Policy historian Robert E. Wright (Ph.D., SUNY Buffalo) has (co)authored 24 books, including The First Wall Street (Chicago 2005), One Nation Under Debt (McGraw Hill 2008), and The Wall Street Journal Guide to the 50 Economic Indicators That Really Matter (HarperCollins 2011). He taught courses in business, economics, and policy at Temple, Virginia, New York, and Augustana universities before joining the American Institute for Economic Research in January 2021. He has appeared on C-SPAN, Fox Business, and other broadcast outlets and been featured in Barron's, Los Angeles Times, New York Times, Wall Street Journal, and Washington Post.



Modern financial theories enable us to look at old problems in early American Republic historiography from new perspectives. Concepts such as information asymmetry, portfolio choice, and principal-agent dilemmas open up new scholarly vistas. Transcending the ongoing debates over the prevalence of either community or capitalism in early America, Wright offers fresh and compelling arguments that illuminate motivations for individual and collective actions, and brings agency back into the historical equation.

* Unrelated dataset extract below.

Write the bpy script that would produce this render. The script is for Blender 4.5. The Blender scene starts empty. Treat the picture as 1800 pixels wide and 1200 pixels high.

Wright argues that the Colonial rebellion was in part sparked by destabilizing British monetary policy that threatened many with financial insolvency; that in areas without modern financial institutions and practices, dueling was a rational means of protecting one's creditworthiness; that the principle-agent problem led to the institutionalization of the U.S. Constitution's system of checks and balances; and that a lack of information and education induced women to shift from active business owners to passive investors. Economists, historians, and political scientists alike will be interested in this strikingly novel and compelling recasting of our nation's formative decades.